Houston had been on pretrial release on serious charges: he was out on bond in connection with a May 2023 domestic violence episode that culminated in him shooting a Buncombe sheriff's deputy.
District Attorney Todd Williams requested the SBI probe following Vargas's resignation, citing potential conflicts of interest, noting that statements from an assistant district attorney in his own office could be part of the investigation. That conflict prompted the appointment of a special prosecutor from the Attorney General's Office to handle the outcome, a step that underscores how far the accountability failure extended into the county's justice system.
A federal civil complaint filed by Crisp's mother names multiple county officials, including County Manager Avril Pinder, former Justice Services Director Tiffany Iheanacho, Pretrial Services Program Manager Cindy Green, Pretrial Supervisor Renee Ray, and Vargas herself, alleging gross negligence and a failure to monitor and report more than 240 violation alerts from Houston's electronic monitoring device.

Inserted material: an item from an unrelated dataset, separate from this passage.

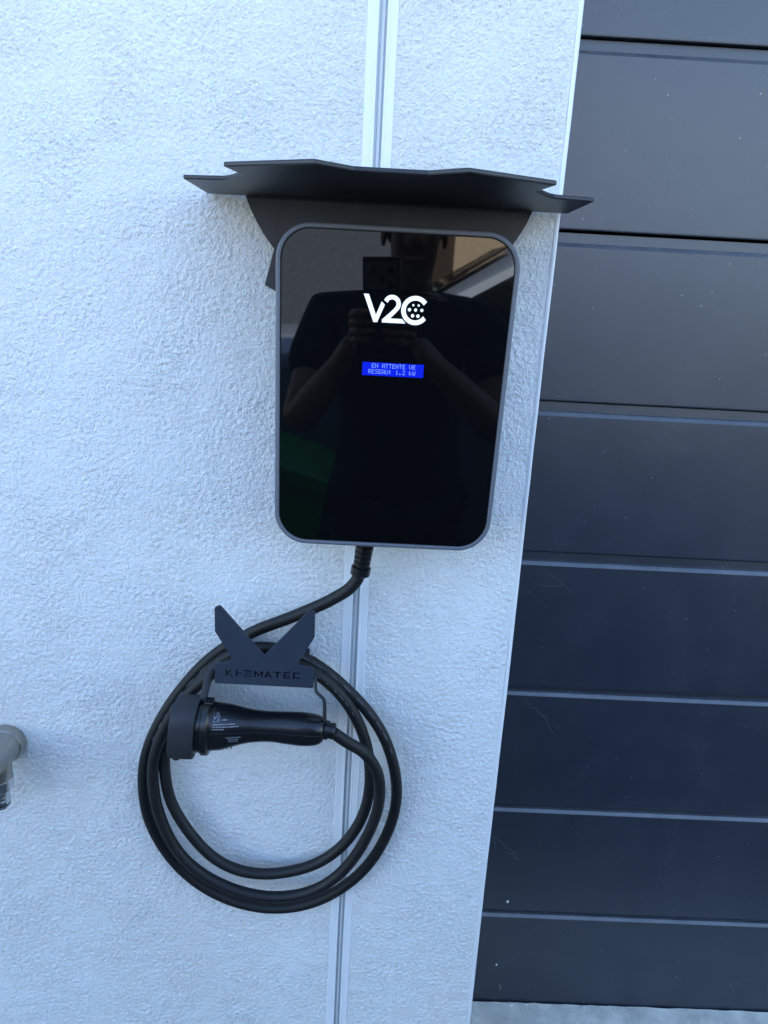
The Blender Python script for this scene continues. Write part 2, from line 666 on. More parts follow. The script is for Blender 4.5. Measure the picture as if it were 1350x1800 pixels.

A federal civil complaint alleges Buncombe County's Pretrial Services Program had no review or oversight to ensure accountability. In response, Buncombe County has since limited pretrial service eligibility, nearly a year after the Houston rampage. Whether those internal reforms are sufficient remains a central question as the criminal case against Vargas now moves forward and the SBI's broader investigation into the program continues.
Vargas is presumed innocent unless proven guilty in court.